Of all the lines in the material, how many include the word "from"? Give only the number.

** Begin Task data **

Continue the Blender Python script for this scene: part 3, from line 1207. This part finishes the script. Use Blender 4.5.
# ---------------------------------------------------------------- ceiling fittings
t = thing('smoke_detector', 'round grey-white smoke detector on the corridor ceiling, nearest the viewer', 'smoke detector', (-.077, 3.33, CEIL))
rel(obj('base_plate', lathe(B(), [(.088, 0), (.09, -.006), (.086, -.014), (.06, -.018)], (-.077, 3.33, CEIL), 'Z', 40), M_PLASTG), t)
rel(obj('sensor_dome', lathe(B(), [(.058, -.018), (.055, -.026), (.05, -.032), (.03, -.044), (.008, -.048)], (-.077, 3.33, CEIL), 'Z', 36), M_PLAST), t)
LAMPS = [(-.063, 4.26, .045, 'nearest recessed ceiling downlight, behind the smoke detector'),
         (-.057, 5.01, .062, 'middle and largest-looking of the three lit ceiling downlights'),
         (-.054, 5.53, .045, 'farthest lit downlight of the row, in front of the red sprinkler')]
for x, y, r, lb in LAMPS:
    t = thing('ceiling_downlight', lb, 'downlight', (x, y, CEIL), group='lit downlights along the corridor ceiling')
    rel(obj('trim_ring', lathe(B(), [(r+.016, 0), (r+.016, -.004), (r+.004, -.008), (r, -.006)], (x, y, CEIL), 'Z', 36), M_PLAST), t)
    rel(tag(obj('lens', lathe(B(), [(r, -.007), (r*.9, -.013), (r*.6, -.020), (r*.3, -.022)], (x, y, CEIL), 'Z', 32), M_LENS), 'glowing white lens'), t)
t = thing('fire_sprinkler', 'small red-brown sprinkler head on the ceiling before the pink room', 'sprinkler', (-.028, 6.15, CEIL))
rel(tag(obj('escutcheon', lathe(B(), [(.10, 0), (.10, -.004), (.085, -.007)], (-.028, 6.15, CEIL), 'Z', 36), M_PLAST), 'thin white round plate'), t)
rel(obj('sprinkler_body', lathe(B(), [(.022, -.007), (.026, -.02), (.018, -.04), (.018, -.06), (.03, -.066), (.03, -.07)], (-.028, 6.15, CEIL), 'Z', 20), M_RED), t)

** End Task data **
** Begin Task data **

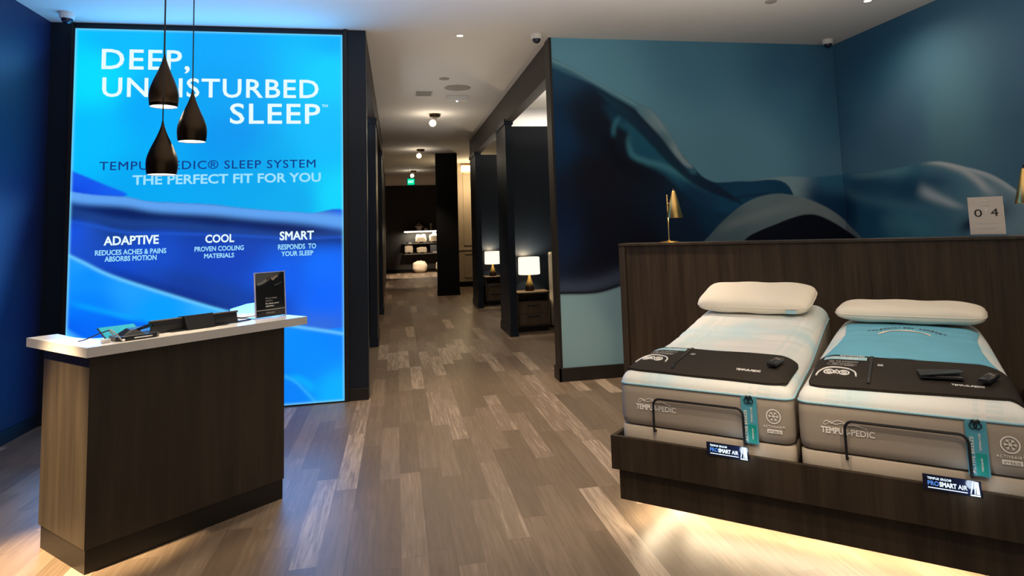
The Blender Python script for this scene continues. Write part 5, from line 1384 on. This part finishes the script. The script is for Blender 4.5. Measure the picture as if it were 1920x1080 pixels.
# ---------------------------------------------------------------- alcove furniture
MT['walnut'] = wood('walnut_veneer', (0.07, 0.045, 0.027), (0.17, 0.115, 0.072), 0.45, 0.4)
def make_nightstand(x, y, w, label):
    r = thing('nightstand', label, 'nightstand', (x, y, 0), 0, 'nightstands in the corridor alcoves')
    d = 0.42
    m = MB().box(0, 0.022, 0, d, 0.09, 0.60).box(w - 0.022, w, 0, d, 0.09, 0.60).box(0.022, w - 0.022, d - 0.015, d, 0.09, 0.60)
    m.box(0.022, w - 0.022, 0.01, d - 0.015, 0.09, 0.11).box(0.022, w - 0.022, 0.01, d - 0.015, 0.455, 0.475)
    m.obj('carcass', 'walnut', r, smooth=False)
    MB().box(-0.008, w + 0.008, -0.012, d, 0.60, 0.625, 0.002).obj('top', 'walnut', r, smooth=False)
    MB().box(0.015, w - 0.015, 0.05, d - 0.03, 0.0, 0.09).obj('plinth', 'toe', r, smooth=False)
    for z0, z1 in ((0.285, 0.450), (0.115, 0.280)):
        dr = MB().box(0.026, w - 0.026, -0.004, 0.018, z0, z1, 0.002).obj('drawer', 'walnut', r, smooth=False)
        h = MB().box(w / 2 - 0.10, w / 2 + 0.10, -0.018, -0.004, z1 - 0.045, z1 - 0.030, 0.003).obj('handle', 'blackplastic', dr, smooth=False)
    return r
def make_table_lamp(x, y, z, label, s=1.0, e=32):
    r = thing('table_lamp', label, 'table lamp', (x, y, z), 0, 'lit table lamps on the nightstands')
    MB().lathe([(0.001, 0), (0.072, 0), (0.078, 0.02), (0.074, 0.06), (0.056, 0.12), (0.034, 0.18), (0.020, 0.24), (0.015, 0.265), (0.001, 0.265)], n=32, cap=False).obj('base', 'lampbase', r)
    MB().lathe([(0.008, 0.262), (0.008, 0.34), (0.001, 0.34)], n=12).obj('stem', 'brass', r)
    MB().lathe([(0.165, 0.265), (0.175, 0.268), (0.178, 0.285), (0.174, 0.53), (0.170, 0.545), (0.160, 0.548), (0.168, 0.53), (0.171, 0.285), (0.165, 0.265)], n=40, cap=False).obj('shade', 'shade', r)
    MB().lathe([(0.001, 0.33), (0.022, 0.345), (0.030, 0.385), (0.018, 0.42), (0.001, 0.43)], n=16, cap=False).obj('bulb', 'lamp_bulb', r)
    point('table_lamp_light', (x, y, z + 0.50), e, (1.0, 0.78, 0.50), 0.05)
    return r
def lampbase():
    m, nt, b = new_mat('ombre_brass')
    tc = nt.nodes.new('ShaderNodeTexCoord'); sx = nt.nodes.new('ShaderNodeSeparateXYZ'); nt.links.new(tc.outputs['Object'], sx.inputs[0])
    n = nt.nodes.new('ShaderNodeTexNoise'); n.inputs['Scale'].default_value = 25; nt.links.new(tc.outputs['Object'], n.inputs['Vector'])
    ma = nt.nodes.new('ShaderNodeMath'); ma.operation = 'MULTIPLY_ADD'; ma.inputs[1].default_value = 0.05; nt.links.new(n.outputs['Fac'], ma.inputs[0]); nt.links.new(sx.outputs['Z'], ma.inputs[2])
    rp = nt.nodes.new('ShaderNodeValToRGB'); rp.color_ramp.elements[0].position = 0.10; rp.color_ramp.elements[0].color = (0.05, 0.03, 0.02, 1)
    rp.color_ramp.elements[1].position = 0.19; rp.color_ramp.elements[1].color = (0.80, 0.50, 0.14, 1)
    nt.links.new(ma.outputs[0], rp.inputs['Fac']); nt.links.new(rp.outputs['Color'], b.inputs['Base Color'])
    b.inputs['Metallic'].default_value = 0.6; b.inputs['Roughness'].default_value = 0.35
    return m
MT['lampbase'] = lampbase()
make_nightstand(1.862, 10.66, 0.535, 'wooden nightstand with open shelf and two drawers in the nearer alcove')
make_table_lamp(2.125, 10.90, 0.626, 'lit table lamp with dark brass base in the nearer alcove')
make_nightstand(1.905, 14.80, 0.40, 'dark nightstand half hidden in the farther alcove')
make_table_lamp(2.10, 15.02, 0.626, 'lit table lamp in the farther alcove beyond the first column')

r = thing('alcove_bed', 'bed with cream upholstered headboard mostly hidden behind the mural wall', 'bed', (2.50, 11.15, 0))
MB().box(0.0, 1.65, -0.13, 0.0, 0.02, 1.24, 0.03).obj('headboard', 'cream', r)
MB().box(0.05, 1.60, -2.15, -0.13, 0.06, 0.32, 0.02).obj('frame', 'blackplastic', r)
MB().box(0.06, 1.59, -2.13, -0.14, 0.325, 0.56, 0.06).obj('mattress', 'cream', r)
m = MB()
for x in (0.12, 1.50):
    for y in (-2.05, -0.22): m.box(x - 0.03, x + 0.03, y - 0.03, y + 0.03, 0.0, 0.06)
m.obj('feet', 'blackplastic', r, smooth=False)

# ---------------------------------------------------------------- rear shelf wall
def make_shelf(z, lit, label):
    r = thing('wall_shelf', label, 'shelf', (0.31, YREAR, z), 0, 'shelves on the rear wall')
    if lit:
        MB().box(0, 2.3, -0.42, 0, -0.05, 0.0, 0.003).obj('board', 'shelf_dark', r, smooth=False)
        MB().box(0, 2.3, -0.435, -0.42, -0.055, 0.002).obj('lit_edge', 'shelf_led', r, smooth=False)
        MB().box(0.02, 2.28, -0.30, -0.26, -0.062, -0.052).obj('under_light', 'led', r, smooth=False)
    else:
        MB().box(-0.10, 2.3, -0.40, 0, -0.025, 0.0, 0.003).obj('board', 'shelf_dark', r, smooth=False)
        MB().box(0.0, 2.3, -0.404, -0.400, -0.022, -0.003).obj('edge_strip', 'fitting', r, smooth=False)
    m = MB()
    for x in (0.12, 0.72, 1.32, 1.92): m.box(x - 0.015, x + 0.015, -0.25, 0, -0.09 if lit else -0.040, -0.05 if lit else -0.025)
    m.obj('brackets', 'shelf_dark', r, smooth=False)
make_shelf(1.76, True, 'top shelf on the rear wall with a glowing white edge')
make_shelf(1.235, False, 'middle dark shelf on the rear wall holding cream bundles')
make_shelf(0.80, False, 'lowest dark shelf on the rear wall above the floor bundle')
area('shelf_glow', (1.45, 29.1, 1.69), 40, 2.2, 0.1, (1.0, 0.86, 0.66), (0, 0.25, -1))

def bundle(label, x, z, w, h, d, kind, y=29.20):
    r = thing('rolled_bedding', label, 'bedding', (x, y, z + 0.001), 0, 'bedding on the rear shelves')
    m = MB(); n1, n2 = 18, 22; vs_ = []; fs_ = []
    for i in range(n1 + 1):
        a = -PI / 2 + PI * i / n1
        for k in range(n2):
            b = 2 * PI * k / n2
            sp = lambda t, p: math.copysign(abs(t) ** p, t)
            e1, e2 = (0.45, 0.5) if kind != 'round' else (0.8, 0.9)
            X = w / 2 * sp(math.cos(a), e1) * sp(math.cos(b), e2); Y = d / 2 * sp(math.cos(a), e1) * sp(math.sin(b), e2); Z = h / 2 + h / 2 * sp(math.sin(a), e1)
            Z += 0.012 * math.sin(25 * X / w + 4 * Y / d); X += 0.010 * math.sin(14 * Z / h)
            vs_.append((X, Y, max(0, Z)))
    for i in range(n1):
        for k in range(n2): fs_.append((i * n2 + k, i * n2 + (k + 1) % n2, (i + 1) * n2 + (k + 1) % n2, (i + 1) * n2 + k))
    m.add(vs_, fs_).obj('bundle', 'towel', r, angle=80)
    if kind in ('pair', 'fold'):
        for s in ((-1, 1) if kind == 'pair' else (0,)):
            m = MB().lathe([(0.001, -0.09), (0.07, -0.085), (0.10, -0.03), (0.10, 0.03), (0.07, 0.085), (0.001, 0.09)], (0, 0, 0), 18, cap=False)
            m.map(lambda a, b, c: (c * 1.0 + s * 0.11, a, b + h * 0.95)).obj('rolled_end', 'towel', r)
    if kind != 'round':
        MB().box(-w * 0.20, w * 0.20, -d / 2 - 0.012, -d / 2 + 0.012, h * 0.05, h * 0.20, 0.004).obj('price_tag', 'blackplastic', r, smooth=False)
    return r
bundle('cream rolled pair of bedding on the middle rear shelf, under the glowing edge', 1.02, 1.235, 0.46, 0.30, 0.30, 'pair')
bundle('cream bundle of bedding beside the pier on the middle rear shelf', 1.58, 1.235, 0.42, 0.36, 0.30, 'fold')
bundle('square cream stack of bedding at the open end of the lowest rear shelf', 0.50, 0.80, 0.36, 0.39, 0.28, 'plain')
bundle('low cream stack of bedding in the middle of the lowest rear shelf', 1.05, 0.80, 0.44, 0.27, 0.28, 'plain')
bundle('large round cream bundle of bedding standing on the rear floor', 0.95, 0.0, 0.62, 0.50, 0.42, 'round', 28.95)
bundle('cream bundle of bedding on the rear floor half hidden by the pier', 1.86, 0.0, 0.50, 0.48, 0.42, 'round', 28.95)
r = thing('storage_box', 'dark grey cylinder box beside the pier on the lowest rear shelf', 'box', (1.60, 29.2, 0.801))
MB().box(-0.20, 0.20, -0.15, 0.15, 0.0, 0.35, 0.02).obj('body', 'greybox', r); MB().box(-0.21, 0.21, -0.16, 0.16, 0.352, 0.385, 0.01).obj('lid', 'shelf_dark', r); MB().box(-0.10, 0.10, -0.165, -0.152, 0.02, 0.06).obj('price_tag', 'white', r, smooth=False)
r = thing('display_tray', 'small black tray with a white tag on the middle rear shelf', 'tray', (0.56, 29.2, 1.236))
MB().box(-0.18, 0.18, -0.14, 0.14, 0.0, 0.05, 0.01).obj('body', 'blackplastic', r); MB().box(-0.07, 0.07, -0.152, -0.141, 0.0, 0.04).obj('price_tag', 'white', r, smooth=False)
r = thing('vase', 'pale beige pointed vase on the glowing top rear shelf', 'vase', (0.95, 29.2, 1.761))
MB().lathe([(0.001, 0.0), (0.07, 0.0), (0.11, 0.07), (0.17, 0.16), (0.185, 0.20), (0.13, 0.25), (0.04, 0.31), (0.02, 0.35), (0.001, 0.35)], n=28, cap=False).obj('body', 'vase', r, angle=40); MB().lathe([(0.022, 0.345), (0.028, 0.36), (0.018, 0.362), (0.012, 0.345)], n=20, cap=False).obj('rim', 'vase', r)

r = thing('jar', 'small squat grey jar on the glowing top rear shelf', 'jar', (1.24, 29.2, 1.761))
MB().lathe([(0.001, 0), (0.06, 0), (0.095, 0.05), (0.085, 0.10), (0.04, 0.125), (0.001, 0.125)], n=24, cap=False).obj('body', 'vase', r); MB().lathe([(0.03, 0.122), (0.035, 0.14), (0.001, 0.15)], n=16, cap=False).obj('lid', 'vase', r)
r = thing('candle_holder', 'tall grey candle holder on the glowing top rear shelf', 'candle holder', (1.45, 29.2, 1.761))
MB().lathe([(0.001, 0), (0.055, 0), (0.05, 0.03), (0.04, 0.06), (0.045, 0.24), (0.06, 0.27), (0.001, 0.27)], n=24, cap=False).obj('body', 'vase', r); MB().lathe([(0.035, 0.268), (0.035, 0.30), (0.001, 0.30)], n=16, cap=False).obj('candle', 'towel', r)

** End Task data **

Task answer
2